* Job: Each record is to be transcribed exactly.

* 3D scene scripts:

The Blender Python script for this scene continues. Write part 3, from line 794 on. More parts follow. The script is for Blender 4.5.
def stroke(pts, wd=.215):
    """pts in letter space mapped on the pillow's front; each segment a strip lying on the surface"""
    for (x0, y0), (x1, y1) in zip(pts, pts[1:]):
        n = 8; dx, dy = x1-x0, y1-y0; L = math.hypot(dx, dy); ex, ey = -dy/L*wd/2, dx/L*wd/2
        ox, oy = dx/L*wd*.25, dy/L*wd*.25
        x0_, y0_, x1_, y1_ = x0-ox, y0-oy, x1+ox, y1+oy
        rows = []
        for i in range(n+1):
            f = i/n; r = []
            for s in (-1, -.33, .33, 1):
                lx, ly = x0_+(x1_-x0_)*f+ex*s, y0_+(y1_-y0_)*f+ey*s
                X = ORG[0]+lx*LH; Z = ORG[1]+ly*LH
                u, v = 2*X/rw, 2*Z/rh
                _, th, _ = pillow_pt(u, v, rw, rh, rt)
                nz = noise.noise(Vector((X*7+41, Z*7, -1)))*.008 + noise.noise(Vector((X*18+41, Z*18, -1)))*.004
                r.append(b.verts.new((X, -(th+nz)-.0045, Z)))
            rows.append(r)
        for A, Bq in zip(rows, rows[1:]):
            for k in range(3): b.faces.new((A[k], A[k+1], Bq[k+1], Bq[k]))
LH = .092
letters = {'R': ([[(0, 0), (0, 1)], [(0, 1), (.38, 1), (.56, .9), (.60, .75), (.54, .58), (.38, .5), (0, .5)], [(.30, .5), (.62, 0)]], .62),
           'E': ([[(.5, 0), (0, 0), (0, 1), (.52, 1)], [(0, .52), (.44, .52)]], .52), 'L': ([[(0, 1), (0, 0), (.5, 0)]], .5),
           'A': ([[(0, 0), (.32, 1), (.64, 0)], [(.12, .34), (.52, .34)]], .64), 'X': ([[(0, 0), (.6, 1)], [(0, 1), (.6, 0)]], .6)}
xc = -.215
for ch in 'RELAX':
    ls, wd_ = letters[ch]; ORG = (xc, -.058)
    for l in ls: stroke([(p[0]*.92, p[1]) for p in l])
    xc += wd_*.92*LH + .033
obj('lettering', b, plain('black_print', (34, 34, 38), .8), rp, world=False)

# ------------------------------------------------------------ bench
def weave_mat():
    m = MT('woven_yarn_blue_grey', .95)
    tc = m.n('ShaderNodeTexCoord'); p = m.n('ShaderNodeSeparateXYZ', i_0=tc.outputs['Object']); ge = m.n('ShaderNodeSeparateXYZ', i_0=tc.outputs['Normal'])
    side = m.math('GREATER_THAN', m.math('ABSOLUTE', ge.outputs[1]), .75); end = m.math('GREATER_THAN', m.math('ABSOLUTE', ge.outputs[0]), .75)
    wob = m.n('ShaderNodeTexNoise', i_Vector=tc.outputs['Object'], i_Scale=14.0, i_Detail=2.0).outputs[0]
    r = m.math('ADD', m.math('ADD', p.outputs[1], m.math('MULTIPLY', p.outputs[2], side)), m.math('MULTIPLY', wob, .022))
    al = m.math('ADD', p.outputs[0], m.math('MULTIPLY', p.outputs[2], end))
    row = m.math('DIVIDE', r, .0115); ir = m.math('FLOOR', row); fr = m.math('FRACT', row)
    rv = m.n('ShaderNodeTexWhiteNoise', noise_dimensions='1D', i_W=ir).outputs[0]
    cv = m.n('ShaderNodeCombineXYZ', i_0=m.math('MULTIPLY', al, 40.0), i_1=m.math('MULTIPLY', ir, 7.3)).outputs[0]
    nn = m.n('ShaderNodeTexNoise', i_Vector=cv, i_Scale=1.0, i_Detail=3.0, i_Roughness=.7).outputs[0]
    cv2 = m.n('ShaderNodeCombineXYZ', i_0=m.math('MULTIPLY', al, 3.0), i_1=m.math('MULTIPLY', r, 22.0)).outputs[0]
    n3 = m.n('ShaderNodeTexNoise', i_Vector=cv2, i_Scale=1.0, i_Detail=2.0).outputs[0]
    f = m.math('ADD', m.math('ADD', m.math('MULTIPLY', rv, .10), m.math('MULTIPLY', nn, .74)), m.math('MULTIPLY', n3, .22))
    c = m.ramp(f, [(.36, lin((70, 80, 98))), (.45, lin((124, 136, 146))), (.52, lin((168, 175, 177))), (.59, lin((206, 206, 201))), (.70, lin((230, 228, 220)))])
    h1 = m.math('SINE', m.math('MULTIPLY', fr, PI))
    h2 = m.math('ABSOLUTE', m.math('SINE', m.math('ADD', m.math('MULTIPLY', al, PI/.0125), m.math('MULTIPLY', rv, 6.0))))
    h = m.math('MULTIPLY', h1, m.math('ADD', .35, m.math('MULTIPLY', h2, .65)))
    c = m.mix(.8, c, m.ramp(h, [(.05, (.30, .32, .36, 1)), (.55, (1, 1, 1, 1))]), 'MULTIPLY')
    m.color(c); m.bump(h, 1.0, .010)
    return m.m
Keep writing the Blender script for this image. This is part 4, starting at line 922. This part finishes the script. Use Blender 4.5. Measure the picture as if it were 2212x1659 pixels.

* Solution:
The Blender Python script for this scene continues. Write part 3, from line 794 on. More parts follow. The script is for Blender 4.5.
def stroke(pts, wd=.215):
    """pts in letter space mapped on the pillow's front; each segment a strip lying on the surface"""
    for (x0, y0), (x1, y1) in zip(pts, pts[1:]):
        n = 8; dx, dy = x1-x0, y1-y0; L = math.hypot(dx, dy); ex, ey = -dy/L*wd/2, dx/L*wd/2
        ox, oy = dx/L*wd*.25, dy/L*wd*.25
        x0_, y0_, x1_, y1_ = x0-ox, y0-oy, x1+ox, y1+oy
        rows = []
        for i in range(n+1):
            f = i/n; r = []
            for s in (-1, -.33, .33, 1):
                lx, ly = x0_+(x1_-x0_)*f+ex*s, y0_+(y1_-y0_)*f+ey*s
                X = ORG[0]+lx*LH; Z = ORG[1]+ly*LH
                u, v = 2*X/rw, 2*Z/rh
                _, th, _ = pillow_pt(u, v, rw, rh, rt)
                nz = noise.noise(Vector((X*7+41, Z*7, -1)))*.008 + noise.noise(Vector((X*18+41, Z*18, -1)))*.004
                r.append(b.verts.new((X, -(th+nz)-.0045, Z)))
            rows.append(r)
        for A, Bq in zip(rows, rows[1:]):
            for k in range(3): b.faces.new((A[k], A[k+1], Bq[k+1], Bq[k]))
LH = .092
letters = {'R': ([[(0, 0), (0, 1)], [(0, 1), (.38, 1), (.56, .9), (.60, .75), (.54, .58), (.38, .5), (0, .5)], [(.30, .5), (.62, 0)]], .62),
           'E': ([[(.5, 0), (0, 0), (0, 1), (.52, 1)], [(0, .52), (.44, .52)]], .52), 'L': ([[(0, 1), (0, 0), (.5, 0)]], .5),
           'A': ([[(0, 0), (.32, 1), (.64, 0)], [(.12, .34), (.52, .34)]], .64), 'X': ([[(0, 0), (.6, 1)], [(0, 1), (.6, 0)]], .6)}
xc = -.215
for ch in 'RELAX':
    ls, wd_ = letters[ch]; ORG = (xc, -.058)
    for l in ls: stroke([(p[0]*.92, p[1]) for p in l])
    xc += wd_*.92*LH + .033
obj('lettering', b, plain('black_print', (34, 34, 38), .8), rp, world=False)

# ------------------------------------------------------------ bench
def weave_mat():
    m = MT('woven_yarn_blue_grey', .95)
    tc = m.n('ShaderNodeTexCoord'); p = m.n('ShaderNodeSeparateXYZ', i_0=tc.outputs['Object']); ge = m.n('ShaderNodeSeparateXYZ', i_0=tc.outputs['Normal'])
    side = m.math('GREATER_THAN', m.math('ABSOLUTE', ge.outputs[1]), .75); end = m.math('GREATER_THAN', m.math('ABSOLUTE', ge.outputs[0]), .75)
    wob = m.n('ShaderNodeTexNoise', i_Vector=tc.outputs['Object'], i_Scale=14.0, i_Detail=2.0).outputs[0]
    r = m.math('ADD', m.math('ADD', p.outputs[1], m.math('MULTIPLY', p.outputs[2], side)), m.math('MULTIPLY', wob, .022))
    al = m.math('ADD', p.outputs[0], m.math('MULTIPLY', p.outputs[2], end))
    row = m.math('DIVIDE', r, .0115); ir = m.math('FLOOR', row); fr = m.math('FRACT', row)
    rv = m.n('ShaderNodeTexWhiteNoise', noise_dimensions='1D', i_W=ir).outputs[0]
    cv = m.n('ShaderNodeCombineXYZ', i_0=m.math('MULTIPLY', al, 40.0), i_1=m.math('MULTIPLY', ir, 7.3)).outputs[0]
    nn = m.n('ShaderNodeTexNoise', i_Vector=cv, i_Scale=1.0, i_Detail=3.0, i_Roughness=.7).outputs[0]
    cv2 = m.n('ShaderNodeCombineXYZ', i_0=m.math('MULTIPLY', al, 3.0), i_1=m.math('MULTIPLY', r, 22.0)).outputs[0]
    n3 = m.n('ShaderNodeTexNoise', i_Vector=cv2, i_Scale=1.0, i_Detail=2.0).outputs[0]
    f = m.math('ADD', m.math('ADD', m.math('MULTIPLY', rv, .10), m.math('MULTIPLY', nn, .74)), m.math('MULTIPLY', n3, .22))
    c = m.ramp(f, [(.36, lin((70, 80, 98))), (.45, lin((124, 136, 146))), (.52, lin((168, 175, 177))), (.59, lin((206, 206, 201))), (.70, lin((230, 228, 220)))])
    h1 = m.math('SINE', m.math('MULTIPLY', fr, PI))
    h2 = m.math('ABSOLUTE', m.math('SINE', m.math('ADD', m.math('MULTIPLY', al, PI/.0125), m.math('MULTIPLY', rv, 6.0))))
    h = m.math('MULTIPLY', h1, m.math('ADD', .35, m.math('MULTIPLY', h2, .65)))
    c = m.mix(.8, c, m.ramp(h, [(.05, (.30, .32, .36, 1)), (.55, (1, 1, 1, 1))]), 'MULTIPLY')
    m.color(c); m.bump(h, 1.0, .010)
    return m.m
Keep writing the Blender script for this image. This is part 4, starting at line 922. This part finishes the script. Use Blender 4.5. Measure the picture as if it were 2212x1659 pixels.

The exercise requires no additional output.